Quote from: Steve.Young on May 10, 2008, 02:17:21 AM
Quote from: cappeh on May 10, 2008, 01:22:12 AM
yeah, that article is kinda like, urfdurfhurfhurf
#5 esp. bugs me...
"If he wants to come on to me, he needs to ditch his gross dress socks and gym clothes and make an effort. Otherwise he ain't getting any. Also, there is less foreplay and it's more routine, which I hate. After 7 years, a man's got to bust some new moves."
like wtf she makes it sound the like the guy has to do all the work to get sex and the girl gives it out when she feels like he's done enough to earn it. that is retarded.
granted i've never been in a relationship 7 years long, but keeping the spark alive is the girl's responsibility too. expecting the man to initiate everything makes girls look plain stupid.
and a lot of those complaints look like things that can be solved if the girl just tells her boyfriend/husband what's pissing her off. that's what i don't get about some girls either, they expect guys to just know what's going on in their heads.
and i don't care if my boyfriend looks at porn wtf. i look at it too. and finding his porn is funny. it's like a treasure hunt. :D
You actually won't find porn in my computers/bedroom/etc. ^_^
You keep it in a safe? :o
No, I honestly don't have any =p.
well the girls you hang out with are silly D:
like really, sometimes i have no freakin idea why my boyfriend seems all down or whatever, so it's kinda dumb to expect anything different from him yknow.
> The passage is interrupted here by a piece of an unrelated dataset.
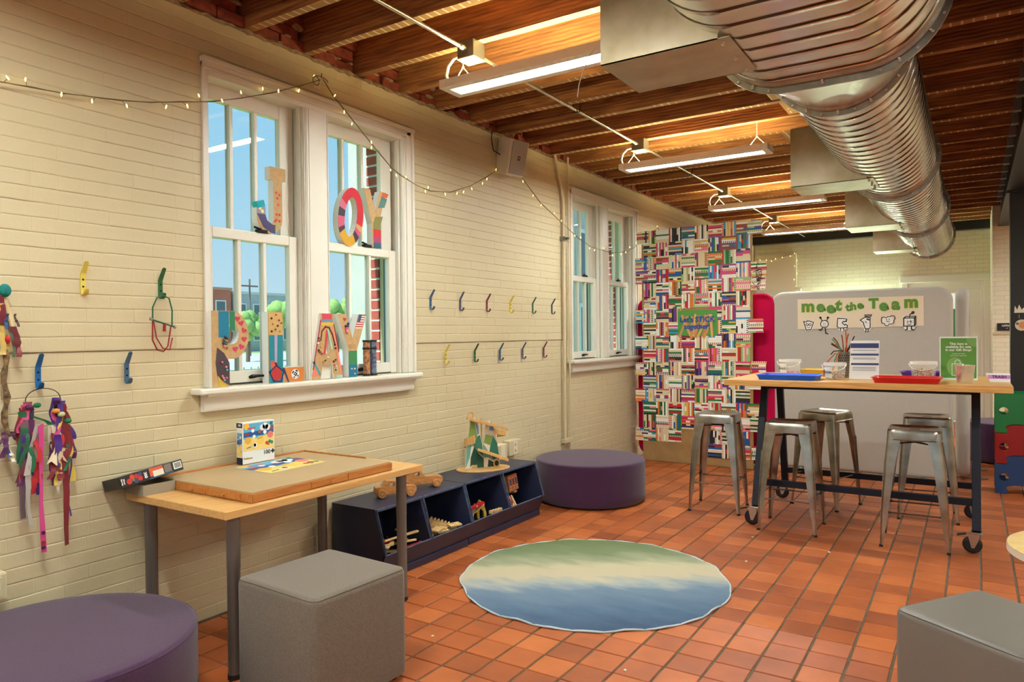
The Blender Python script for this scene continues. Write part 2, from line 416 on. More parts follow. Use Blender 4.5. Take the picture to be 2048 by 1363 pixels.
# exposed red bricks between the joist ends, ragged mortar bed on top of the painted wall
JY0, JP, JW, JZ = 2.86, .4064, .055, 3.022
rb = B(); small = B(); mort = B()
for k in range(-6, 25):
    ya, yb = JY0 + k*JP + JW + .004, JY0 + (k+1)*JP - .004
    if ya > YB-.1: break
    for r_ in range(4):
        z = 3.018 + r_*.068; y = ya - (.1 if r_ % 2 else .03)
        while y < yb:
            a, c = max(y+.004, ya), min(y+.2, yb); y += .208
            if c-a < .03: continue
            xf = rnd.uniform(-.03, .012)
            if 0 <= k < 9:
                q = B(); j = lambda: rnd.uniform(-.006, .006)
                q.add([(-.1,a,z+.004),(xf+j(),a+abs(j()),z+.004+j()*.5),(xf+j(),c-abs(j()),z+.004+j()*.5),(-.1,c,z+.004),(-.1,a,z+.06),(xf+j(),a+abs(j()),z+.06+j()*.5),(xf+j(),c-abs(j()),z+.06+j()*.5),(-.1,c,z+.06)],
                      [(3,2,1,0),(4,5,6,7),(0,1,5,4),(1,2,6,5),(2,3,7,6),(3,0,4,7)])
                q.build('brick', RED, wall_left)
            else: small.box(-.1, xf, a, c, z+.004, z+.06)
    if k < 12:
        for q in range(7):
            mort.ball((rnd.uniform(-.03,.0), rnd.uniform(ya, yb), rnd.choice([3.018, 3.084, 3.15])+rnd.uniform(-.006,.012)), rnd.uniform(.01,.028), 7, 5, (.7, rnd.uniform(.8,2), rnd.uniform(.5,1)))
o = small.build('red_brickwork', RED, wall_left); o['kind'] = 'stuff'
y = YF+.1
V = []; n = 0
while y < YB-.05:
    for q, (xx, zz) in enumerate([(-.3,3.0),(.004,3.0),(.008,3.012),(-.012,3.026),(-.3,3.026)]):
        V.append((xx+(rnd.uniform(-.007,.006) if 1 <= q <= 3 else 0), y, zz+(rnd.uniform(-.008,.008) if q in (1,2,3) else 0)))
    y += .035; n += 1
mort.add(V, [(i*5+k, (i+1)*5+k, (i+1)*5+(k+1) % 5, i*5+(k+1) % 5) for i in range(n-1) for k in range(5)])
mort.build('mortar_bed', MORTAR, wall_left)

# ---------------------------------------------------------------- end wall (with door), return wall, walls out of view
def brick_material(name, rgb, dark, s=1.0, proj='xz', bumpS=.6):
    m = bpy.data.materials.new(name); m.use_nodes = True; n = m.node_tree; p = n.nodes['Principled BSDF']
    g = n.nodes.new('ShaderNodeNewGeometry'); sp = n.nodes.new('ShaderNodeSeparateXYZ'); cb = n.nodes.new('ShaderNodeCombineXYZ')
    bt = n.nodes.new('ShaderNodeTexBrick'); bt.inputs['Scale'].default_value = 1; bt.inputs['Mortar Size'].default_value = .0035*s; bt.inputs['Brick Width'].default_value = .21*s; bt.inputs['Row Height'].default_value = CH*s
    bt.inputs['Color1'].default_value = lin(rgb); bt.inputs['Color2'].default_value = lin([c*.97 for c in rgb]); bt.inputs['Mortar'].default_value = lin(dark)
    bp = n.nodes.new('ShaderNodeBump'); bp.invert = True; bp.inputs['Strength'].default_value = bumpS; bp.inputs['Distance'].default_value = .006
    L = n.links.new; L(g.outputs['Position'], sp.inputs[0]); L(sp.outputs[{'x':0,'y':1}[proj[0]]], cb.inputs[0]); L(sp.outputs[2], cb.inputs[1]); L(cb.outputs[0], bt.inputs[0])
    L(bt.outputs['Color'], p.inputs['Base Color']); L(bt.outputs['Fac'], bp.inputs['Height']); L(bp.outputs[0], p.inputs['Normal'])
    p.inputs['Roughness'].default_value = .5; return m
BWX = brick_material('cream_brick_far', (232,224,196), (208,198,168))
b = B(); DX0, DX1, DZ = 2.36, 3.36, 2.14
b.box(-.33, DX0, YB, YB+.3, 0, 3.4); b.box(DX1, XR, YB, YB+.3, 0, 3.4); b.box(DX0, DX1, YB, YB+.3, DZ, 3.4)
struct(b.build('wall_back', BWX))
b = B(); b.box(3.44, XR, 11.4, YB, 0, 3.4); struct(b.build('wall_return', BWX))
b = B(); b.box(3.43, 3.75, 11.385, 11.4, 1.335, 1.36); struct(b.build('trim_5', PAINT))
b = B(); b.box(XR, XR+.3, YF, YB, 0, 3.4); struct(b.build('wall_right', PAINT))
b = B(); b.box(-.33, .5, YF-.3, YF, 0, 3.4); b.box(6.5, XR, YF-.3, YF, 0, 3.4); b.box(.5, 6.5, YF-.3, YF, 2.75, 3.4); b.box(.5, 6.5, YF-.3, YF, 0, .25); struct(b.build('wall_front', PAINT))
w5 = B().box(.5,.56,YF-.15,YF-.05,.25,2.75).box(6.44,6.5,YF-.15,YF-.05,.25,2.75).box(.56,6.44,YF-.15,YF-.05,.25,.31).box(.56,6.44,YF-.15,YF-.05,2.69,2.75).build('window_5', TRIM); struct(w5)  # unseen glazing added to let in cool fill daylight behind the camera
for k in range(5):
    if k: B().box(.56+1.176*k-.025,.56+1.176*k+.025,YF-.14,YF-.06,.31,2.69).build('mullion', TRIM, w5)
    B().box(.56+1.176*k+.03,.56+1.176*(k+1)-.03,YF-.102,YF-.098,.31,2.69).build('pane', glass('window_glass', (244,250,252), .018), w5)
d = struct(B().box(2.40, 3.32, YB+.02, YB+.06, .01, 2.02).build('door_1', TRIM))
fr = B(); fr.box(2.27, 2.36, YB-.025, YB+.04, 0, 2.23); fr.box(3.36, 3.44, YB-.025, YB+.04, 0, 2.23); fr.box(2.25, 3.44, YB-.03, YB+.04, 2.14, 2.25); fr.box(2.36, 2.40, YB, YB+.06, 0, 2.14); fr.box(3.32, 3.36, YB, YB+.06, 0, 2.14); fr.box(2.40, 3.32, YB, YB+.06, 2.02, 2.14)
fr.build('door_frame', TRIM, d, bevel=.006)
b = B(); b.box(2.55, 3.17, YB+.012, YB+.022, 1.0, 1.96); b.build('pane', M('glowing_frosted_pane', (232,240,236), .25, emit=((225,240,232), .55)), d)  # faint glow put into the pane itself, no lamp behind it
b = B(); b.box(2.66, 3.05, YB+.006, YB+.011, 1.2, 1.72); b.build('notice', M('green_poster', (70,140,88), .6), d)
b = B(); b.tube([(2.46,YB+.02,1.02),(2.46,YB-.04,1.02),(2.56,YB-.04,1.02)], .01, 8); b.build('door_handle', STEEL, d, 40)

# ---------------------------------------------------------------- ceiling: deck, joists, girder, end beam
def joist_material():
    m = bpy.data.materials.new('rough_sawn_joist'); m.use_nodes = True; n = m.node_tree; p = n.nodes['Principled BSDF']; L = n.links.new
    g = n.nodes.new('ShaderNodeNewGeometry'); mp = n.nodes.new('ShaderNodeMapping'); mp.inputs['Scale'].default_value = (.8, 9, 9)
    x = n.nodes.new('ShaderNodeTexNoise'); x.inputs['Scale'].default_value = 4; x.inputs['Detail'].default_value = 9; x.inputs['Distortion'].default_value = .6
    r = n.nodes.new('ShaderNodeValToRGB'); r.color_ramp.elements[0].position = .3; r.color_ramp.elements[0].color = lin((112,64,34)); r.color_ramp.elements[1].position = .72; r.color_ramp.elements[1].color = lin((182,118,66))
    # circular-saw marks
    w = n.nodes.new('ShaderNodeTexWave'); w.wave_type = 'RINGS'; w.inputs['Scale'].default_value = 14; w.inputs['Distortion'].default_value = 2.5; w.inputs['Detail'].default_value = 3
    mw = n.nodes.new('ShaderNodeMapping'); mw.inputs['Location'].default_value = (-1.2, 0, -2.2); mw.inputs['Scale'].default_value = (1, .02, 1)
    # pale lath marks across the underside
    sp = n.nodes.new('ShaderNodeSeparateXYZ'); m1 = n.nodes.new('ShaderNodeMath'); m1.operation = 'MULTIPLY'; m1.inputs[1].default_value = 1/.052
    fr_ = n.nodes.new('ShaderNodeMath'); fr_.operation = 'FRACT'; cmp_ = n.nodes.new('ShaderNodeMath'); cmp_.operation = 'LESS_THAN'; cmp_.inputs[1].default_value = .2
    sn = n.nodes.new('ShaderNodeSeparateXYZ'); dn = n.nodes.new('ShaderNodeMath'); dn.operation = 'LESS_THAN'; dn.inputs[1].default_value = -.5
    mu = n.nodes.new('ShaderNodeMath'); mu.operation = 'MULTIPLY'; nb = n.nodes.new('ShaderNodeTexNoise'); nb.inputs['Scale'].default_value = 2.2
    nr = n.nodes.new('ShaderNodeMath'); nr.operation = 'GREATER_THAN'; nr.inputs[1].default_value = .46; mu2 = n.nodes.new('ShaderNodeMath'); mu2.operation = 'MULTIPLY'
    mx = n.nodes.new('ShaderNodeMix'); mx.data_type = 'RGBA'; mx.inputs[7].default_value = lin((208,190,152))
    mxb = n.nodes.new('ShaderNodeMix'); mxb.data_type = 'RGBA'; mxb.inputs[7].default_value = lin((168,132,84)); hf = n.nodes.new('ShaderNodeMath'); hf.operation = 'MULTIPLY'; hf.inputs[1].default_value = .6
    L(g.outputs['Position'], mp.inputs[0]); L(mp.outputs[0], x.inputs[0]); L(x.outputs[0], r.inputs[0])
    L(g.outputs['Position'], sp.inputs[0]); L(sp.outputs[0], m1.inputs[0]); L(m1.outputs[0], fr_.inputs[0]); L(fr_.outputs[0], cmp_.inputs[0])
    L(g.outputs['True Normal'], sn.inputs[0]); L(sn.outputs[2], dn.inputs[0]); L(cmp_.outputs[0], mu.inputs[0]); L(dn.outputs[0], mu.inputs[1])
    L(g.outputs['Position'], nb.inputs[0]); L(nb.outputs[0], nr.inputs[0]); L(mu.outputs[0], mu2.inputs[0]); L(nr.outputs[0], mu2.inputs[1])
    L(dn.outputs[0], hf.inputs[0]); L(hf.outputs[0], mxb.inputs[0]); L(r.outputs[0], mxb.inputs[6])
    L(mxb.outputs[2], mx.inputs[6]); L(mu2.outputs[0], mx.inputs[0]); L(mx.outputs[2], p.inputs['Base Color'])
    L(g.outputs['Position'], mw.inputs[0]); L(mw.outputs[0], w.inputs[0])
    ad = n.nodes.new('ShaderNodeMath'); ad.operation = 'ADD'; bp = n.nodes.new('ShaderNodeBump'); bp.inputs['Strength'].default_value = .35; bp.inputs['Distance'].default_value = .004
    L(w.outputs['Fac'], ad.inputs[0]); L(x.outputs[0], ad.inputs[1]); L(ad.outputs[0], bp.inputs['Height']); L(bp.outputs[0], p.inputs['Normal'])
    p.inputs['Roughness'].default_value = .8; return m
JOIST = joist_material(); DECK = grain('deck_board', (96,62,38), (58,36,22), 4, (9,.8,9), .85)
b = B(); b.box(-.33, XR, YF, YB+.3, ZC, ZC+.12); ceiling = struct(b.build('ceiling', DECK))
GX = 3.53
for k in range(-16, 25):
    ya = JY0 + k*JP
    if ya > YB-.15: break
    n = 14; V = []; amp = .012 if k in (0,) else .003
    for i in range(n+1):
        x = lerp(-.12, GX-.004, i/n); j = lambda s=1: rnd.uniform(-.0025, .0025)*s
        V += [(x, ya+j(), JZ+abs(j(amp/.003))), (x, ya+JW+j(), JZ+abs(j(amp/.003))), (x, ya+JW, ZC), (x, ya, ZC)]
    F = [(0,1,2,3), (4*n+3,4*n+2,4*n+1,4*n)] + [(4*i+t, 4*i+(t+1) % 4, 4*i+4+(t+1) % 4, 4*i+4+t) for i in range(n) for t in range(4)]
    B().add(V, F).build('joist', JOIST, ceiling)
    if k % 1 == 0 and 0 <= k <= 20:                                  # joist hanger on the girder
        B().box(GX-.05, GX-.001, ya-.006, ya+JW+.006, JZ-.004, JZ+.10).build('joist_hanger', M('hanger_metal', (150,146,138), .5, .6), ceiling)
for k, x in ((4, 2.05), (5, 2.03), (6, 2.06), (8, 1.9)):
    B().box(x, x+.09, JY0+k*JP+JW, JY0+(k+1)*JP, JZ+.008, JZ+.2).build('blocking', JOIST, ceiling)
b = B(); b.box(GX, GX+.2, YF, 11.4, 2.75, ZC); b.box(GX-.03, GX, YF, 11.4, 2.75, 2.765); struct(b.build('girder', BLACK))
for k in range(-16, 25):                                             # joists on the far side of the girder
    ya = JY0 + k*JP + .06
    if ya < 11.3: B().box(GX+.2, XR, ya, ya+JW, JZ, ZC).build('joist', JOIST, ceiling)
b = B(); b.box(0.0, 3.53, YB-.16, YB, 2.9, ZC); struct(b.build('end_beam', BLACK))
col = thing('steel_column', 'black box column rising to the girder behind the puzzle-shaped panels', 'column', (3.64, 8.68, 0))
B().box(GX, GX+.22, 8.57, 8.79, 0, 2.75).build('shaft', M('black_column', (30,27,26), .5), col, bevel=.004)
B().box(GX-.03, GX+.25, 8.54, 8.82, 2.73, 2.75).build('cap_plate', BLACK, col)
b = Flat((3.60, 8.569, 1.54), (1,0,0), (0,0,1))
b.poly([(-.04,.02),(-.035,.09),(-.015,.05),(.0,.1),(.02,.05),(.045,.08),(.05,.02)], (228,214,190), 1); b.stroke([(.0,0),(.0,-.03)], .004, (200,190,170), 1)
b.disc(.02,-.1,.055,(226,206,176),1); b.disc(.03,-.1,.035,(232,150,106),2); b.disc(-.015,-.085,.012,(90,110,80),2)
b.build('paper_decoration', PRINT, col)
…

and tell us where you keep your porn. i'll tell you where i keep mine
it's very secretly super hidden in a folder labeled NWS lololol
but then again i don't really save porn to fap to it, it's there to show other people in the first place!
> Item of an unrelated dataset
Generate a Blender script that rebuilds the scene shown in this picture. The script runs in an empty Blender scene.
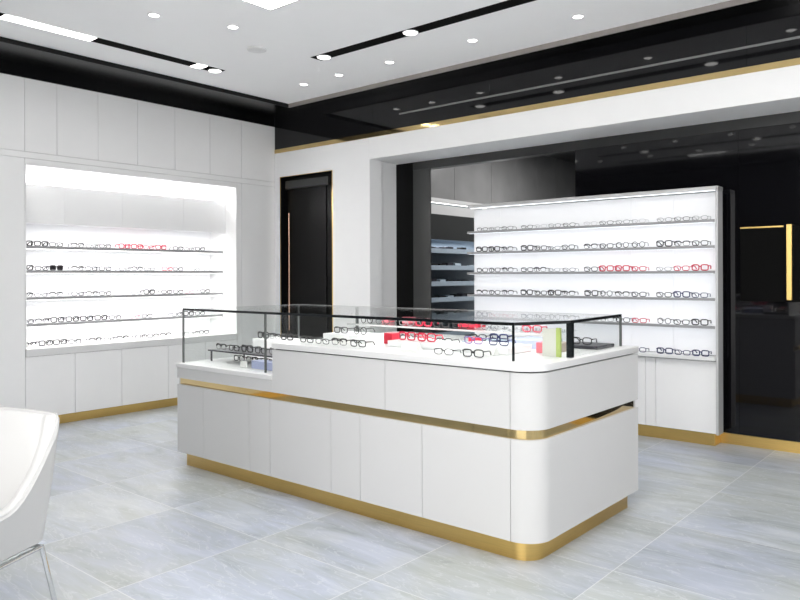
import bpy, bmesh, math, random
from mathutils import Vector, Matrix
random.seed(7)
S = bpy.context.scene
COL = S.collection
PI = math.pi

# ------------------------------------------------------------------ materials
def nodes(name):
    m = bpy.data.materials.new(name); m.use_nodes = True
    nt = m.node_tree
    return m, nt, nt.nodes['Principled BSDF']

def setp(b, **k):
    for n, v in k.items():
        n = n.replace('_', ' ')
        if n in b.inputs: b.inputs[n].default_value = v

def plain(name, col, rough=.5, metal=0., spec=.5, vary=.03, scale=6., bump=0., coat=0.):
    """base colour with a faint procedural mottling, optional fine bump"""
    m, nt, b = nodes(name)
    setp(b, Roughness=rough, Metallic=metal, Specular_IOR_Level=spec, Coat_Weight=coat)
    tc = nt.nodes.new('ShaderNodeTexCoord')
    nz = nt.nodes.new('ShaderNodeTexNoise'); nz.inputs['Scale'].default_value = scale
    nt.links.new(tc.outputs['Object'], nz.inputs['Vector'])
    mx = nt.nodes.new('ShaderNodeMix'); mx.data_type = 'RGBA'
    nt.links.new(nz.outputs['Fac'], mx.inputs['Factor'])
    mx.inputs[6].default_value = (*[c*(1-vary) for c in col], 1)
    mx.inputs[7].default_value = (*[min(1, c*(1+vary)) for c in col], 1)
    nt.links.new(mx.outputs[2], b.inputs['Base Color'])
    if bump:
        n2 = nt.nodes.new('ShaderNodeTexNoise'); n2.inputs['Scale'].default_value = 180
        nt.links.new(tc.outputs['Object'], n2.inputs['Vector'])
        bp = nt.nodes.new('ShaderNodeBump'); bp.inputs['Strength'].default_value = bump
        bp.inputs['Distance'].default_value = .001
        nt.links.new(n2.outputs['Fac'], bp.inputs['Height'])
        nt.links.new(bp.outputs['Normal'], b.inputs['Normal'])
    return m

def lamp(name, col, strength):
    m = bpy.data.materials.new(name); m.use_nodes = True
    nt = m.node_tree; nt.nodes.clear()
    e = nt.nodes.new('ShaderNodeEmission'); o = nt.nodes.new('ShaderNodeOutputMaterial')
    e.inputs['Color'].default_value = (*col, 1); e.inputs['Strength'].default_value = strength
    nt.links.new(e.outputs[0], o.inputs[0])
    return m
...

and ho ho holy crap i had no idea until just now that you can make that huge bar at the top of the forums disappear 8UUU
that reminds me!
a while ago when i was playing maplestory, we were talking about fapping. there was a girl in the convo with us and she asked what do girls do? since girls can't fap.
we asked the entire server through public messages and we got girls "flap flap flap"
:P
As for the whole "mind reading" thing, I don't think that's a gender issue. Sometimes the things they 'should know' are common sense sort of things, but I don't think anyone likes it when what they refer to is some sort of unknown obligation we were supposed to already know, then have someone get upset over it. When you're not okay with something, either let it go if it's not a big deal, or say something when the timing seems right. After that, it's the listening part. I think all of this just falls under communication-- which is very VERY very very important.
I know there are some cases where it feels needed to avoid direct contact about it and give hints instead. If they're too subtle, then it'd be too easy to miss and would be stupid to get upset over. Say a girl gets upset at her boy not putting his cups on coasters, and the next time she hands him the cup, she puts it on a coaster as a hint. No one would notice that. It'd be her fault if she gets upset at him setting the cup back down on the table. Say that the guy wants to spend time with her girlfriend, but she's too busy playing games and reading her BL doujinshi shit. Hints like asking her if she's free, saying things like, "Hey. We haven't gone out in a while" and whatnot would probably be as affective as it gets with hints.
But no one is a mind reader. There are some things to be EXPECTED that you're going to do when you get into a healthy relationship-- communication, interaction in general, going out on dates, doing things together, splitting duties, having sex, being loyal, TRYING, and etc. but as for timing and what's specifically bothering you, it's no one's obligation to know exactly what and when to cater to your own needs.
And I agree that whoever wrote that article was pretty butthurt over how she was treated by her boyfriends. I know how it feels to go through some retarded relationships, but all that article is after the segment titles are whiny whining. Oh, and if women suddenly were granted telepathy? A good portion would kill themselves, while the other would kill others.
Quote from: JTchinoy on May 10, 2008, 02:43:49 AM
that reminds me!
a while ago when i was playing maplestory, we were talking about fapping. there was a girl in the convo with us and she asked what do girls do? since girls can't fap.
we asked the entire server through public messages and we got girls "flap flap flap"
:P
Interesting.. however I do say that maplestory fails, none the less interesting convo lol
Quote from: JTchinoy on May 10, 2008, 02:43:49 AM
that reminds me!
a while ago when i was playing maplestory, we were talking about fapping. there was a girl in the convo with us and she asked what do girls do? since girls can't fap.
we asked the entire server through public messages and we got girls "flap flap flap"
:P
I've always been partial to "schlick", personally. Flap sounds weird.
And that article is asinine. It's insulting to men and women. Not all of us expect insane levels of "effort" or whatever.
ewwwww @ flapflapflap XFD
that sounds like something that'd come from a humongous vagina
lol some of those rules don't apply to me
Like the whole how much doed it cost thing *haha* i'm cheap I love saving money, but the one that makes me laugh is the one about the porn... lol hell I'd look with the guy but i guess it just makes me weird... (or boyish?)
I usually keep hentai and doujinshi on my other computer it's too easy to find it on my laptop so i don't keep any on it.
Heh I think there's a lot of girls these rules don't work for But the one rule i would have to throw in is
Don't be a coward
It bothers me when i see someone running away from their problems instead of facing them and resolving the issue. I think i can handle most other things but It annoys me the most if the guy i'm with can't handle problems
Quote from: cappeh on May 10, 2008, 01:53:22 PM
ewwwww @ flapflapflap XFD
that sounds like something that'd come from a humongous vagina
some girls are just huge down there. :o
like a pair of wings.
dude you just gave me the worst mspaint inspiration ever
SERIOUSLY DO NOT LOOK AT THIS REALLY I MEAN IT NWS NWS NWS
http://i292.photobucket.com/albums/mm9/imthekaki/wat.png
Oh my god, that is the most awesome thing ever.
FLAPFLAPFLAP
Quote from: cappeh on May 11, 2008, 03:01:35 AM
dude you just gave me the worst mspaint inspiration ever
SERIOUSLY DO NOT LOOK AT THIS REALLY I MEAN IT NWS NWS NWS
http://i292.photobucket.com/albums/mm9/imthekaki/wat.png
Hahahahahaha. That's... disturbingly cute.
*Bangs head against table*
Ceiling Cat is watching you... Flap?